Tuesday, December 8, 2020

I Make Art for Other People

I make art for other people, not for myself.  (Not a misquote.)

I grew up with so many of my art friends and educators telling me that “a true artist always make art for themselves.  Artists do NOT make it art to for other people.  Self-expression and artistic integrity are more important than selling your work.  

Pink Peppermint,
11x14 inches oil on canvas panel by Kenney Mencher

When confronted with these clichés I always wondered why I couldn’t have artistic integrity and make a good living making art.  I also wondered what was so wrong with making art directed towards a particular audience or client and still be a respected or good artist.  

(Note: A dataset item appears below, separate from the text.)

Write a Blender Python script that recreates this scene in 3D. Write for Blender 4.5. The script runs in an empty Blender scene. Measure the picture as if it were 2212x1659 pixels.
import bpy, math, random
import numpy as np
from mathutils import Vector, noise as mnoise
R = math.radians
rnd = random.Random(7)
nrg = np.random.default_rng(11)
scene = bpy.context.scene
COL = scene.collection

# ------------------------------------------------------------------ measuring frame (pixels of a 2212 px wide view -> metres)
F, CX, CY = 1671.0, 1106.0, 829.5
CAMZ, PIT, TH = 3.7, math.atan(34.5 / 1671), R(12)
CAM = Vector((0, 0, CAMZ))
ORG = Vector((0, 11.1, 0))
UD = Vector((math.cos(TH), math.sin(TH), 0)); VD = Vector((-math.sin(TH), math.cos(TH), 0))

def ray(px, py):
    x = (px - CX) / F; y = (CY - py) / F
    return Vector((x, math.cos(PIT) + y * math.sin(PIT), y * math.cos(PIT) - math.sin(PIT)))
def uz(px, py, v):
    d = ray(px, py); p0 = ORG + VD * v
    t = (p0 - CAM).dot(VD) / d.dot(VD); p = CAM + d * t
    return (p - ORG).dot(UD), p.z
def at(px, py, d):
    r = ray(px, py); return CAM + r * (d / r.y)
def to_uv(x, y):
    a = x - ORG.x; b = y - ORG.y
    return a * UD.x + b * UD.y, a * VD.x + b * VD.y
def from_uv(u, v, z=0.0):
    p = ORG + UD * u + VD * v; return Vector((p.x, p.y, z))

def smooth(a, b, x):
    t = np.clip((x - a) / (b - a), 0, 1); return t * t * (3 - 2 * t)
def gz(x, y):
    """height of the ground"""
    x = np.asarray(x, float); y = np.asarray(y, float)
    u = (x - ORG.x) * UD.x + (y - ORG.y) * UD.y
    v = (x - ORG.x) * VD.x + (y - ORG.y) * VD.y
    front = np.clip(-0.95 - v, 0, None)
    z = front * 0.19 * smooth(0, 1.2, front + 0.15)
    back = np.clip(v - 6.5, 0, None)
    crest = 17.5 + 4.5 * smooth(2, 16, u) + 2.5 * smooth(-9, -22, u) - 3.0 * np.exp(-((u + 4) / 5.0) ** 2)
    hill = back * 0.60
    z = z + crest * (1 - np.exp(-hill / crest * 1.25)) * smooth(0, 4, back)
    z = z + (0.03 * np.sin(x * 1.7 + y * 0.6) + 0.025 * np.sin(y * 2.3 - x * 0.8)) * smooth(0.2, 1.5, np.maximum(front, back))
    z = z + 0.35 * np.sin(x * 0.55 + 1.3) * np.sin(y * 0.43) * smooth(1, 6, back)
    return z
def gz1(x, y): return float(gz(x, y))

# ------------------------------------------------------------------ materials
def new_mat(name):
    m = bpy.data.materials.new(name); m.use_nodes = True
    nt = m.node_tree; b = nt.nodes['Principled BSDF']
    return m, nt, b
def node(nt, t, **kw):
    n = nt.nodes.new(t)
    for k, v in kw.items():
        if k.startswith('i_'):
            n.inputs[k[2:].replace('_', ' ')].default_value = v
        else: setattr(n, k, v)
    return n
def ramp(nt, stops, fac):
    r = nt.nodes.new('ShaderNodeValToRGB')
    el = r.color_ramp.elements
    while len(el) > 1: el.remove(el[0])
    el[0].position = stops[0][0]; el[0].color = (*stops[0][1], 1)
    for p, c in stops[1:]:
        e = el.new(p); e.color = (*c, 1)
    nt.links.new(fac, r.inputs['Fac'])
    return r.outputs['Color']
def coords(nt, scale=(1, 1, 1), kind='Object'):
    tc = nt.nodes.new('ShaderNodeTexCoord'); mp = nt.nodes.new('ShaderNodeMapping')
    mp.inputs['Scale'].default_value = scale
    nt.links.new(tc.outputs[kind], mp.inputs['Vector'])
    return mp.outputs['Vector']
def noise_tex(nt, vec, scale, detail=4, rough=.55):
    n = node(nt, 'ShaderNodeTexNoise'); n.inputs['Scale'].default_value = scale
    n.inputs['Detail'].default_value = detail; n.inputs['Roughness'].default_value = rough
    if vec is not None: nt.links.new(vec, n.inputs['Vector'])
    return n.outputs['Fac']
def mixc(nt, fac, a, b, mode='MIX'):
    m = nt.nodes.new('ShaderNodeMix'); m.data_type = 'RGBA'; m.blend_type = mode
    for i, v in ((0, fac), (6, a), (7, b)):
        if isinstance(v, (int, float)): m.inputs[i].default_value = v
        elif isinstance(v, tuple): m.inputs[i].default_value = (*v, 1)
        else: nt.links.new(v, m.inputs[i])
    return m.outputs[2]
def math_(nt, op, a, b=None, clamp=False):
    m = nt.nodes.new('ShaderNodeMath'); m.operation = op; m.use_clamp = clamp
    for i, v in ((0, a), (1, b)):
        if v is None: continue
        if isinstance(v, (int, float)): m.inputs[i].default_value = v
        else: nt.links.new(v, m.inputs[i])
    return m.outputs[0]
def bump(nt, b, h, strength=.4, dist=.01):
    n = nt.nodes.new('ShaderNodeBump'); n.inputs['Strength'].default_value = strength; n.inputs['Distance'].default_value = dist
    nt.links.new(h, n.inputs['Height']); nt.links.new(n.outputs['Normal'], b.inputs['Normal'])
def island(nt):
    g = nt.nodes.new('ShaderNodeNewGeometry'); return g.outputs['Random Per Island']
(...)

I totally get how that kind of conventional wisdom sounds right, especially after being fed the romantic ideas about artists that when exposed to a close inspection just don’t make sense.  Cases of artists accused of selling out who I’d like to be:  Norman Rockwell, Velasquez and John Singer Sargent.

A person who couldn’t sell work but is cited as having a fantastic career and maintaining artistic integrity, we all know many of these artists personally.  I don’t regard them as being particularly happy people nor as successes and I don’t think other people will celebrate them after they are dead.  

Swoopy,  36x48 inches oil on gallery wrapped stretched canvas by Kenney Mencher

How about a famous “success” story that we have all been taught, “Made art for themselves and maintained artistic integrity at the risk of being a financial disaster.”  Examples, Modigliani, Gaugin, and his room mate Vincent Van Gogh.

Vincent Van Gogh was making religious art.  He also made art with the intention that he would like someone to buy it and no one did while he lived.  

I suspect that if he were given the choice between being, 

1) a happy person and a selling artist 

2) an unhappy person not selling his art 

Regarding the Kind Bear, oil on canvas panel, 11x14 inches by Kenney Mencher

Vincent probably would have chosen #2.  He probably would have chosen to be happy.  

I’ve never read anything in all his letters that expressed the idea that all his suffering was vindicated by making art not did he ever really express ideas concerning artistic integrity and uniqueness.  Read his letters and documents they are available online.  He complained an awful lot about money to Theo.

Remember, crazy people often make poor decisions that are self-destructive.  Maybe romantic ideas about artists are harmful rumors rather than helpful advice.

Here’s my story.  I’m not a Blockbuster level artist but I make art and make a living at it because I think about my audience or subject matter that I think might be enjoyed by other people.

He Lived in Interesting Times,
24x36 inches oil on canvas panel by Kenney Mencher 

I think about an imaginary, sometimes real people who are collectors, pop in to my head, and I make something that I think both my audience would like and I would enjoy making art about.  Example, I make art about Leather Daddies because I think they look cool and I also know that other people think so too.  

I make paintings of older hairy men, “Bears,” because I know that there is a demographic of men and women who find this attractive and want to engage with the subject, I love the subject because that’s how I look and it makes me feel good to paint men who look like me, and I love painting the male figure, mainly because I’m better at painting them than almost anything else.

I first started painting and drawing heroes because I wanted to make pictures that I could share on Facebook that I thought might friends might get some inspiration from.  I was hoping that my pictures would counteract the negative stuff going on in the world and express a hopeful alternative.  I actually did not start making them to sell, they were meant as disposable art that I would put in storage.  When I put them up for sale I was surprised at the popularity.